FULL TEXT OF THE JUDGMENT/ORDER OF DELHI HIGH COURT

1. Present Income Tax Appeal has been filed challenging the Order August, 2019 passed by the Income Tax Appellate Tribunal (‘ITAT’) in ITA No. 1781/Del/2015 for the Assessment Year 2007-08.

2. Learned counsel for the Appellant states that the ITAT has erred in not considering the fact that the original assessment order passed under Section 143(3) of the Income Tax Act, 1961 (hereinafter referred to as the ‘Act’) did not address or express any opinion on the issue of rent payable on the basis of which reassessment had been initiated.

3. She further states that the ITAT has erred in setting aside the impugned assessment proceedings on the ground of change of opinion, even though no opinion had been expressed during scrutiny and, thus, the question of change of opinion did not arise.

4. It is settled law that post 01st April, 1989, the Assessing Officer can issue notice for reassessment provided he/she has ‘reason to believe’ that the income has escaped assessment. However, ‘reason to believe’ does not mean a mere change of opinion as the Assessing Officer has no power to review but he/she has the only power to re-assess.

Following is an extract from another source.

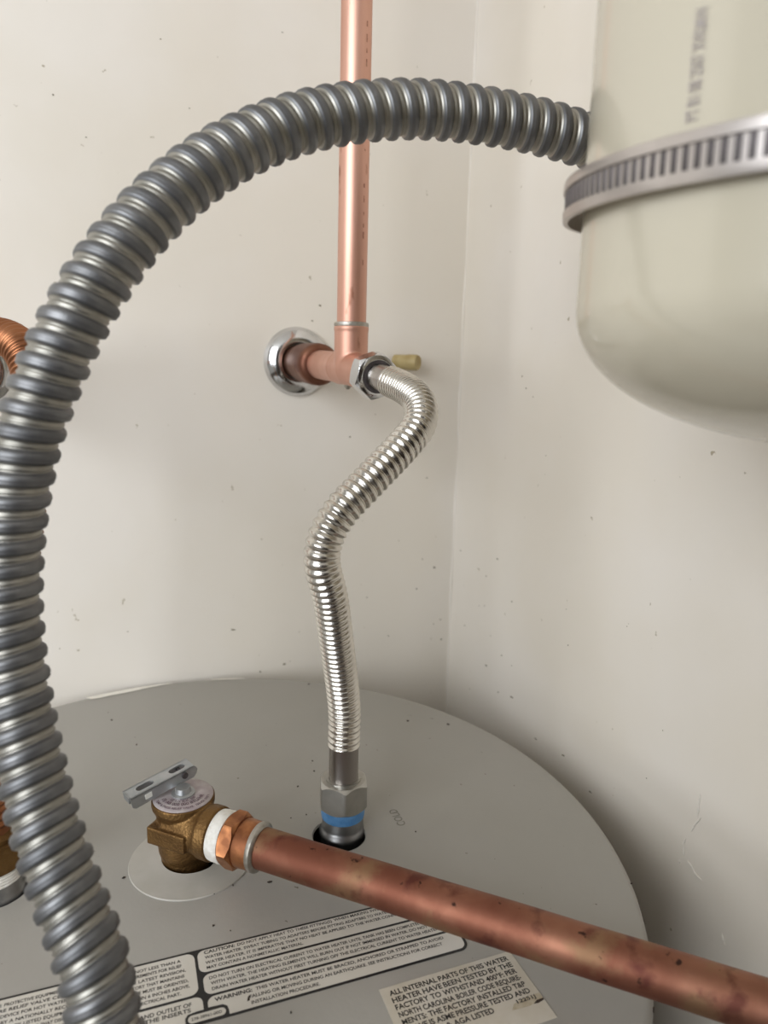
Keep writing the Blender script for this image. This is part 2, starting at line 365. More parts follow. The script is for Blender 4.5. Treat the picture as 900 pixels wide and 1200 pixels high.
# dirt flecks
V, F = [], []
for px, py, s, st in [(145,1029,5,1.2),(273,1038,3,1),(316,1034,3.5,2.4),(250,1085,4,1.2),(251,1048,2,1),(179,1048,2,1.5),(368,904,3,1.3),(349,922,3,1.2),(359,955,2.5,1),(341,959,2,1),(131,844,3,1.3),(160,873,3,1.2),(478,845,4,1),(525,849,3,2),(740,1036,3,1.2),(341,1187,3,1.4),(487,975,2.5,1),(428,938,2.5,1),(270,1091,2,1),(362,802,3,1.3),(366,892,2.4,1.3)]:
    p = on_z(px, py); d = (p - CAM).dot(AX_F); b = blob(p, Vector((0, 0, 1)), s*d/FPX/3.2, st, random.uniform(0, 3), lift=.0001); o = len(V); n = len(b)
    V += b + [q + Vector((0, 0, .0005)) for q in b]; F.append(tuple(range(o+n, o+2*n))); F += [(o+i, o+(i+1) % n, o+n+(i+1) % n, o+n+i) for i in range(n)]
link('dirt_flecks', mesh(V, F), M_fleck, heater, kind='stuff')
# back wall's reflection painted pale on the rim, chipped paint at the right rim
def rim_patch(name, prof, mtl, rows=((.0004, -.006), (-.0012, .0000), (-.0045, .0004))):
    V, F = [], []
    for k, (px, py, wpx) in enumerate(prof):
        p = on_z(px, py); a = math.atan2(p.y - TC.y, p.x - TC.x)
        for dr_, zz in rows + ((rows[-1][0] - wpx, rows[-1][1]),):
            rr = TR + dr_; V.append(Vector((TC.x + rr*math.cos(a), TC.y + rr*math.sin(a), ZT + zz)))
    W = len(rows) + 1
    for k in range(len(prof)-1):
        for q in range(W-1): F.append((W*k+q, W*k+q+1, W*k+W+1+q, W*k+W+q))
    return link(name, mesh(V, F), mtl, heater)
rim_patch('rim_reflection', [(100,816,.0003),(104,815.5,.004),(115,814,.0055),(130,812,.0050),(145,810,.0056),(160,807,.0045),(175,805,.0028),(190,803.5,.0012),(202,802,.0001)], M_rimreflect, ((-.0008, .0000), (-.0030, .0003)))
rim_patch('rim_reflection', [(247,798.4,.0001),(258,797.6,.001),(272,797,.0012),(286,796.5,.0001)], M_rimreflect, ((-.0008, .0000), (-.0030, .0003)))
rim_patch('rim_chip', [(751.5,1048,.0002),(754,1058,.0012),(757,1070,.0009),(758,1075,.0001)], M_fleck, ((.0003, -.0052), (.0003, -.0045), (.0002, -.0040)))
rim_patch('rim_chip', [(764.5,1170,.0002),(764.6,1174,.0012),(764.7,1178,.0002)], M_fleck, ((.0003, -.0052), (.0003, -.0045), (.0002, -.0040)))

# lettering
def text_mesh(s, size=1.0, bold=0.0, extrude=0.0):
    c = bpy.data.curves.new('t', 'FONT'); c.body = s; c.size = size; c.offset = bold; c.extrude = extrude; c.resolution_u = 3
    o = bpy.data.objects.new('t', c); COL.objects.link(o); dg = bpy.context.evaluated_depsgraph_get(); dg.update()
    me = bpy.data.meshes.new_from_object(o.evaluated_get(dg)); bpy.data.objects.remove(o); bpy.data.curves.remove(c); return me
def text_pts(s, u0, v0, u1=None, hgt=1.0, bold=0.0):
    """lettering in label millimetres: baseline start (u0, v0), stretched to end at u1, cap height hgt"""
    me = text_mesh(s, 1.0, bold); xs = [v.co.x for v in me.vertices]; x0, x1 = min(xs), max(xs); cap = .69
    kx = (u1 - u0) / (x1 - x0) if u1 is not None else hgt / cap
    V = [(u0 + (v.co.x - x0)*kx, v0 + v.co.y*hgt/cap) for v in me.vertices]; F = [tuple(p.vertices) for p in me.polygons]
    bpy.data.meshes.remove(me); return V, F
class Label:
    def __init__(s, O, ang): s.O = O; s.U = Vector((math.cos(ang), math.sin(ang), 0)); s.V = Vector((-math.sin(ang), math.cos(ang), 0))
    def w(s, u, v, z=0): return s.O + s.U*(u*.001) + s.V*(v*.001) + Vector((0, 0, z))
    def plate(s, poly, z0, z1):
        n = len(poly); V = [s.w(u, v, z) for z in (z0, z1) for u, v in poly]
        F = [tuple(range(n-1, -1, -1)), tuple(range(n, 2*n))] + [(i, (i+1) % n, n+(i+1) % n, n+i) for i in range(n)]
        return mesh(V, F)
    def letters(s, items, z):
        VV, FF = [], []
        for V, F in items:
            o = len(VV); VV += [s.w(u, v, z) for u, v in V]; FF += [tuple(i+o for i in f) for f in F]
        return mesh(VV, FF)
def rrect(u0, v0, u1, v1, r, n=7, rs=None):
    rs = rs or (r, r, r, r); out = []                      # radii: bl, br, tr, tl
    for (cu, cv, a0), rr in zip(((u0, v0, pi), (u1, v0, 1.5*pi), (u1, v1, 0), (u0, v1, .5*pi)), rs):
        x = cu + (rr if cu == u0 else -rr); y = cv + (rr if cv == v0 else -rr)
        if rr < 1e-6: out.append((cu, cv)); continue
        for i in range(n): t = a0 + .5*pi*i/(n-1); out.append((x + rr*math.cos(t), y + rr*math.sin(t)))
    return out
LB = Label(on_z(545, 1102), math.radians(20.6))
wl = link('warning_label', LB.plate(rrect(-292, -5.8, 0.2, 37.6, 5), .0001, .0003), M_black, heater)
P_ = []
P_.append(rrect(-291, 10.8, -133.8, 36.3, 4))                                   # left panel
P_.append([(-291, -4.6), (-141.2, -4.6), (-141.2, -1.0), (-139.9, .9), (-136.2, 1.5), (-132.7, 1.5)] + [q for q in rrect(-290, -4, -132.7, 9.2, 3.4)[14:21]][::1] + [(-291, 9.2)])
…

5. The Supreme Court in Commissioner of Income Tax, Delhi vs. Kelvinator of India Limited, (2010) 2 SCC 723 has held that the concept of ‘change of opinion’ is an in-built test to check abuse of power by the Assessing Officer. It has further held that after 01st April, 1989, the Assessing Officer has power to reopen, provided there is tangible material to come to the conclusion that there is escapement of income from assessment.

6. In the present case, during original assessment proceedings, the Assessing Officer had issued notices to the assessee seeking reasons for decline in the gross profit. The Respondent/assessee vide replies dated 22 February, 2009 had stated that decline in gross profit was due to the rent of Mumbai Branch premises and rent of ‘A Barracks’ and provisions for pay revision.

7. Subsequently, the Assessing Officer had issued notice under Section 154 of the Act on the issue of ‘Other Provisions’. The Respondent/assessee, in response to said notice had submitted a break-up of ‘Other Provisions’, which included the rent of ‘A Barracks’ of Rs. 4.19 Crores.

8. Keeping in view the aforesaid facts, this Court is of the view that the issue of rent of ‘A Barracks’ was within the knowledge of the Assessing officer when he had passed the original assessment order as well as the subsequent order under Section 154 of the Act. Consequently, this Court is in agreement with the opinion of the ITAT that reassessment proceeding in the present case was based on a change of opinion and the same, therefore, cannot be sustained.

9.Accordingly, no substantial question of law arises for consideration in the present appeal and the same is dismissed along with pending applications.